» Task details
Leave out all pictures and return, exactly as written, the lines from the line containing "were 2000x1500 pixels." to the line containing "bg.inputs[1].default_value = 0.10", both ends kept.

Scripts that build scenes:
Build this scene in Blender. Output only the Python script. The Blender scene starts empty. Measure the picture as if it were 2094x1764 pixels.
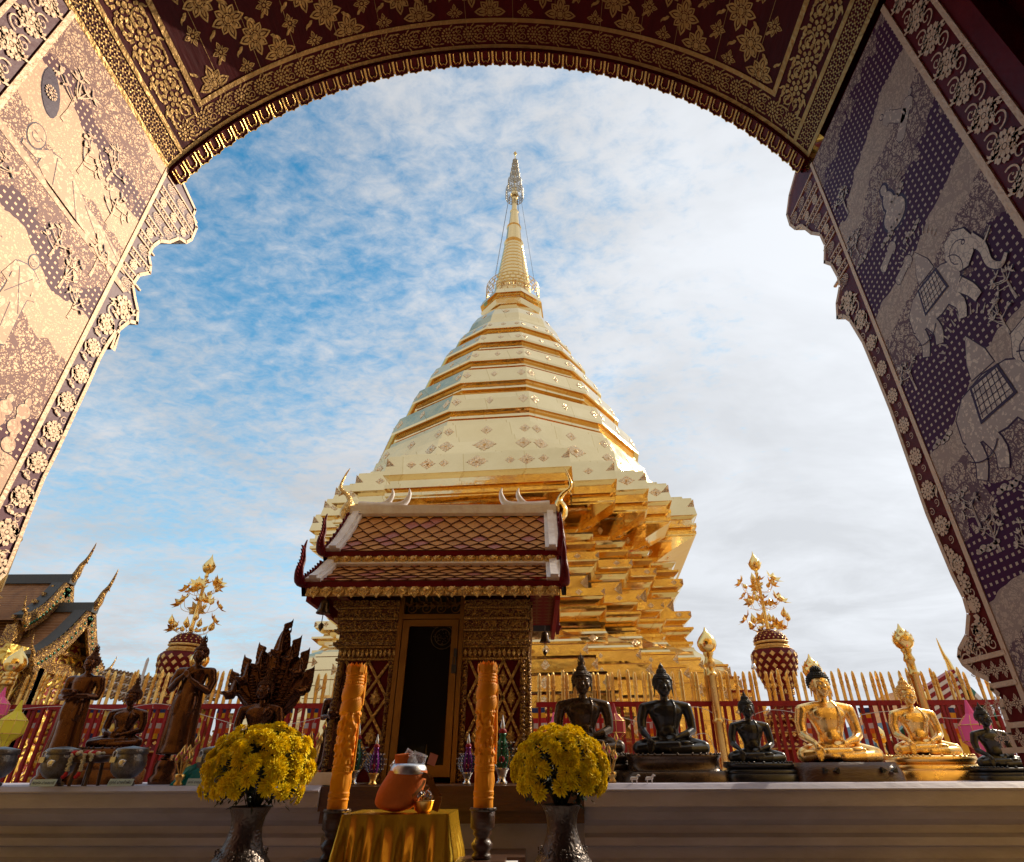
import bpy, bmesh, math, random
from math import sin, cos, pi, radians, sqrt, atan2
from mathutils import Vector, Matrix
random.seed(7)
EYE = 1.3
sc = bpy.context.scene
COL = sc.collection
# ------------------------------------------------------------------ camera
PX, FPX, PIT, ROL = 1089.5, 1179.0, radians(30.5), radians(.3)
fw = Vector((0, cos(PIT), sin(PIT))); up0 = Vector((0, -sin(PIT), cos(PIT))); rt0 = Vector((1, 0, 0))
rt = rt0 * cos(ROL) - up0 * sin(ROL); upv = up0 * cos(ROL) + rt0 * sin(ROL)
cam_d = bpy.data.cameras.new('camera'); cam = bpy.data.objects.new('camera', cam_d); COL.objects.link(cam)
M = Matrix((rt, upv, -fw)).transposed().to_4x4(); M.translation = (0, 0, EYE); cam.matrix_world = M
cam_d.sensor_width = 36; cam_d.sensor_fit = 'HORIZONTAL'; cam_d.lens = FPX / 2094 * 36
cam_d.shift_x = -(PX - 1047) / 2094; cam_d.clip_start = .05; cam_d.clip_end = 5000
sc.camera = cam
def ray(px, py): return fw + rt * ((px - PX) / FPX) + upv * ((882 - py) / FPX)
def U(px, py, Y):            # survey of the photograph: point seen at (px, py) standing at forward distance Y
    d = ray(px, py); return Vector((0, 0, EYE)) + d * (Y / d.y)
def UX(px, py, X):
    d = ray(px, py); return Vector((0, 0, EYE)) + d * (X / d.x)
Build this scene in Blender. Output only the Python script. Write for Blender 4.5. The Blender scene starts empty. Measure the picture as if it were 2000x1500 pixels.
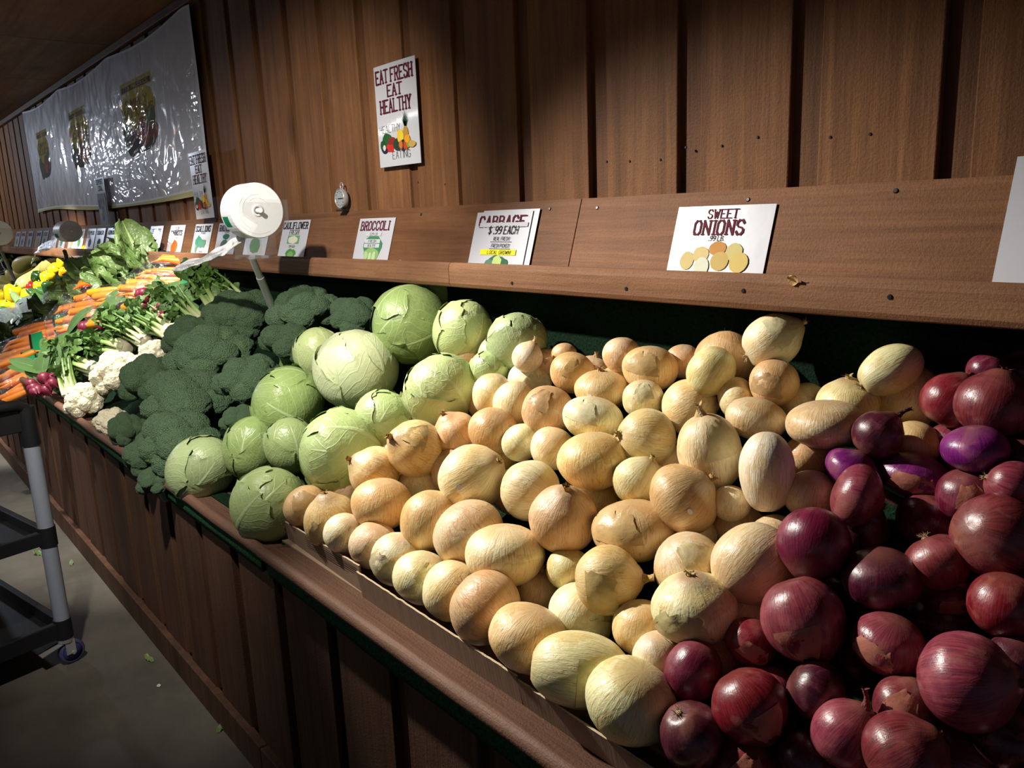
import bpy, bmesh, math, random
import numpy as np
from mathutils import Vector, Matrix, Quaternion, noise
random.seed(7); rng = np.random.default_rng(7)
PI = math.pi
scene = bpy.context.scene
COL = scene.collection
V = Vector

# ------------------------------------------------------------------ camera
EYE = V((0.0, 0.0, 1.40))
FPX = 1548.15                                   # focal length in pixels of a 2000 x 1500 frame
RM = Matrix(((0.6469217, 0.13665312, -0.75021213),
             (0.76156217, -0.16600252, 0.62647125),
             (-0.03892785, -0.97661102, -0.21146048)))   # camera (right, down, forward) -> world
cam_d = bpy.data.cameras.new('camera')
cam_d.sensor_width = 36.0
cam_d.lens = FPX / 2000 * 36.0
cam_d.clip_start = 0.02
cam = bpy.data.objects.new('camera', cam_d); COL.objects.link(cam)
cr, cu, cb = RM.col[0], -RM.col[1], -RM.col[2]
cam.matrix_world = Matrix(((cr[0], cu[0], cb[0], EYE[0]), (cr[1], cu[1], cb[1], EYE[1]),
                           (cr[2], cu[2], cb[2], EYE[2]), (0, 0, 0, 1)))
scene.camera = cam
scene.view_settings.view_transform = 'Standard'
scene.view_settings.look = 'None'
scene.view_settings.gamma = 1.0
scene.view_settings.use_curve_mapping = False
scene.view_settings.exposure = 0.0

# ------------------------------------------------------------------ light
world = bpy.data.worlds.new('world'); scene.world = world
world.use_nodes = True
bg = world.node_tree.nodes['Background']
bg.inputs[0].default_value = (0.55, 0.68, 1.0, 1)
bg.inputs[1].default_value = 0.10

def spot(loc, target, watts, size, blend, radius, color):
    d = bpy.data.lights.new('ceiling_spot', 'SPOT')
    d.energy = watts; d.spot_size = math.radians(size); d.spot_blend = blend
    d.shadow_soft_size = radius; d.color = color
    o = bpy.data.objects.new('ceiling_spot', d); COL.objects.link(o)
    o.location = loc
    o.rotation_euler = (V(target) - V(loc)).to_track_quat('-Z', 'Y').to_euler()
    return o
WARM = (1.0, 0.94, 0.85)
COOL = (0.78, 0.87, 1.0)
spot((-2.30, 0.20, 2.22), (-0.92, 1.00, 0.97), 350, 50, 0.85, 0.028, WARM)     # over the onions
spot((-1.45, -0.02, 2.22), (-2.50, 1.02, 1.04), 190, 74, 0.85, 0.03, WARM)    # over cabbage and broccoli
spot((-3.50, 0.30, 2.22), (-3.85, 0.86, 0.93), 250, 62, 0.6, 0.03, WARM)     # over carrots and lettuce
spot((-5.60, 0.30, 2.22), (-6.15, 0.86, 0.93), 420, 62, 0.6, 0.03, WARM)      # over peppers and squash
ad = bpy.data.lights.new('aisle_fill_light', 'AREA')                           # unseen area fill added over the aisle to lift banner and floor
ad.shape = 'RECTANGLE'; ad.size = 6.5; ad.size_y = .14; ad.energy = 58; ad.color = (1.0, .96, .90)
ao = bpy.data.objects.new('aisle_fill_light', ad); COL.objects.link(ao); ao.location = (-6.6, -1.7, 2.27)
fd = bpy.data.lights.new('far_bulb', 'POINT'); fd.energy = 55; fd.color = (0.72, 0.83, 1.0); fd.shadow_soft_size = .10   # bare cool bulb further down the aisle
fo = bpy.data.objects.new('far_bulb', fd); COL.objects.link(fo); fo.location = (-9.2, 0.0, 2.14)

# ------------------------------------------------------------------ pixel rays
def ray(px, py):
    return RM @ V((px - 1000, py - 750, FPX))
def at_y(px, py, y):
    d = ray(px, py); return EYE + d * (y / d.y)
def at_z(px, py, z):
    d = ray(px, py); return EYE + d * ((z - EYE.z) / d.z)
PZ0, PY0, PSL = 0.76, 0.70, 0.75                # the face of the heaped produce: z = PZ0 + PSL (y - PY0)
def pile_t(px, py, off=0.0):
    d = ray(px, py)
    return (PZ0 + off - PSL * PY0 - EYE.z) / (d.z - PSL * d.y)
def on_pile(px, py, off=0.0):                    # point on the heap, metres per pixel there
    t = pile_t(px, py, off)
    return EYE + ray(px, py) * t, t
def image_dir(ang, tilt):
    c = math.sqrt(max(0, 1 - tilt * tilt)); a = math.radians(ang)
    return (RM @ V((math.cos(a) * c, -math.sin(a) * c, -tilt))).normalized()

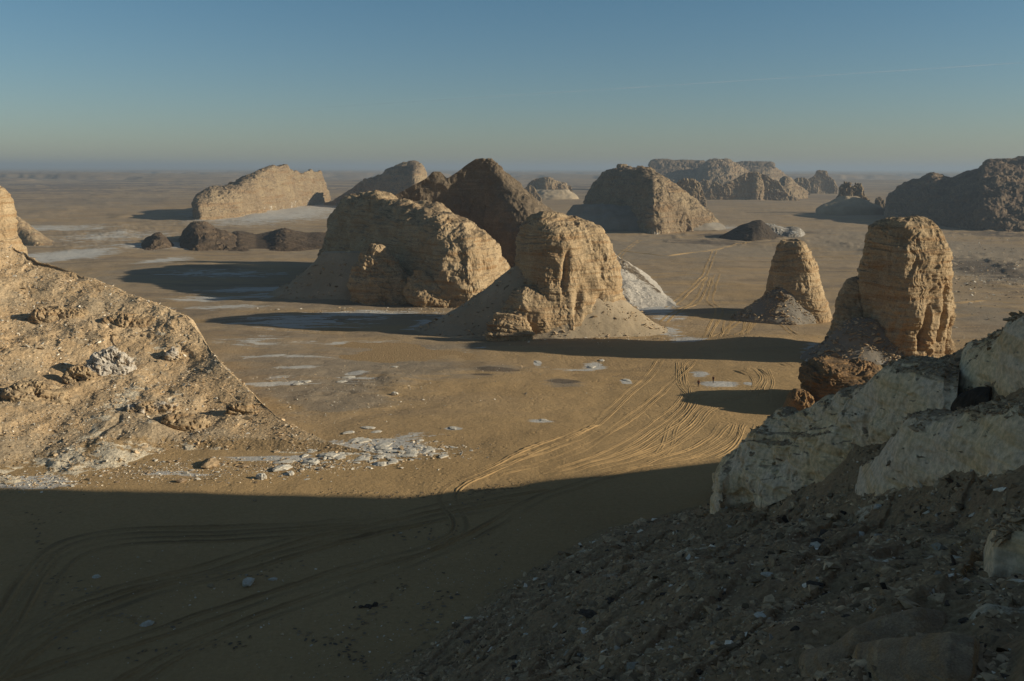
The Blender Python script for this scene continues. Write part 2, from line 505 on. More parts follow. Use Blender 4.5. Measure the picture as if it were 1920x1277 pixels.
def right_h(x, y, detail=True):
    yc = np.interp(x, XC, YC); zc = np.interp(x, XC, ZC)
    n = y - yc
    near = zc - 0.385 * n
    far = zc - 0.95 * n
    h = -np.logaddexp(-near / 1.2, -far / 1.2) * 1.2
    rr = np.hypot(x, y + 2)
    h = np.logaddexp(h / 1.5, (47.2 - 0.9 * rr) / 1.5) * 1.5
    if detail:
        up = sstep(-2, 4, h)
        h = h + up * (1.1 * fbm(x / 14, y / 14, .5, 3) + 0.3 * ridged(x / 5 + y / 9, y / 5, 3.3, 3))
        q = noise3((x * .79 - y * .61) / 2.6, (x * .61 + y * .79) / 14, 7.7)
        h = h + up * 0.4 * sstep(0.0, 0.18, q)
    h = 2.6 * np.logaddexp(0, h / 2.6) - .5
    # the ridge east of the frame stays under the line of the low sun that grazes it
    v = y * 0.99 + x * 0.14
    lim = (x - np.interp(v, BV, BX)) * math.tan(SUN_EL) / .99 + .5 * noise3(v / 5, 3.1, 0)
    h = np.where(x > 45, np.minimum(h, lim + 200 * sstep(72, 45, x)), h)
    return h


def march(px, py, fn, t0=15, t1=330, n=1600):
    d = ray(px, py)
    d = d / np.linalg.norm(d)
    t = np.linspace(t0, t1, n)
    P = np.array([0, 0, CAMZ]) + d * t[:, None]
    h = np.maximum(fn(P[:, 0], P[:, 1]), ground_h(P[:, 0], P[:, 1]))
    hit = np.nonzero(P[:, 2] <= h)[0]
    return P[hit[0]] if len(hit) else P[-1]


def build_right():
    az = np.radians(np.concatenate([np.linspace(-100, -14, 60)[:-1], np.linspace(-14, 32.5, 1050), np.linspace(32.5, 110, 160)[1:]]))
    dr = np.concatenate([np.linspace(0.5, 20, 40)[:-1], np.geomspace(20, 210, 1000), np.linspace(210, 330, 50)[1:]])
    R, A = np.meshgrid(dr, az, indexing='ij')
    X, Y = R * np.sin(A), R * np.cos(A)
    H = right_h(X, Y)
    fine = 0.22 * ridged(X / 1.7, Y / 1.7, 2.1, 3) + 0.12 * fbm(X / .5, Y / .5, 4.1, 2)
    H = H + fine * sstep(.3, 3, H) * np.clip(R / 90, .35, 1)
    G = ground_h(X, Y)
    F = grid_faces(len(dr), len(az))
    keep = (H.ravel()[F] > G.ravel()[F] - 0.6).any(1)
    F = F[keep]
    gr = np.clip(0.55 + 0.5 * noise3(X / 9, Y / 9, 8), 0, 1)
    # pale bedrock streaks running down the slope
    s = noise3((X * .61 + Y * .79) / 3.2, (X * .79 - Y * .61) / 20, 1.7) + 0.5 * noise3(X / 2, Y / 2, 6.6)
    ch = sstep(0.25, 0.65, s) * 0.62
    ch = ch + 0.28 * sstep(45, 18, R)
    used = np.unique(F)
    rm = np.full(X.size, -1); rm[used] = np.arange(len(used))
    P = np.stack([X, Y, H], -1).reshape(-1, 3)[used]
    o = mesh_np('hillside', P, rm[F][:, ::-1], M['righthill'], attrs={'chalk': (ch * sstep(1, 3, H)).ravel()[used], 'gravel': gr.ravel()[used],
                                                                               'sandy': (1.1 * sstep(4.0, -.3, H)).ravel()[used]})
    tag(o, kind='structure', label='shaded scree hillside falling from the right down to the sand')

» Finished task
Build this scene in Blender. Output only the Python script. Write for Blender 4.5. The Blender scene starts empty. Measure the picture as if it were 2000x1500 pixels.
import bpy, bmesh, math, random
import numpy as np
from mathutils import Vector, Matrix, Quaternion, noise
random.seed(7); rng = np.random.default_rng(7)
PI = math.pi
scene = bpy.context.scene
COL = scene.collection
V = Vector

# ------------------------------------------------------------------ camera
EYE = V((0.0, 0.0, 1.40))
FPX = 1548.15                                   # focal length in pixels of a 2000 x 1500 frame
RM = Matrix(((0.6469217, 0.13665312, -0.75021213),
             (0.76156217, -0.16600252, 0.62647125),
             (-0.03892785, -0.97661102, -0.21146048)))   # camera (right, down, forward) -> world
cam_d = bpy.data.cameras.new('camera')
cam_d.sensor_width = 36.0
cam_d.lens = FPX / 2000 * 36.0
cam_d.clip_start = 0.02
cam = bpy.data.objects.new('camera', cam_d); COL.objects.link(cam)
cr, cu, cb = RM.col[0], -RM.col[1], -RM.col[2]
cam.matrix_world = Matrix(((cr[0], cu[0], cb[0], EYE[0]), (cr[1], cu[1], cb[1], EYE[1]),
                           (cr[2], cu[2], cb[2], EYE[2]), (0, 0, 0, 1)))
scene.camera = cam
scene.view_settings.view_transform = 'Standard'
scene.view_settings.look = 'None'
scene.view_settings.gamma = 1.0
scene.view_settings.use_curve_mapping = False
scene.view_settings.exposure = 0.0

# ------------------------------------------------------------------ light
world = bpy.data.worlds.new('world'); scene.world = world
world.use_nodes = True
bg = world.node_tree.nodes['Background']
bg.inputs[0].default_value = (0.55, 0.68, 1.0, 1)
bg.inputs[1].default_value = 0.10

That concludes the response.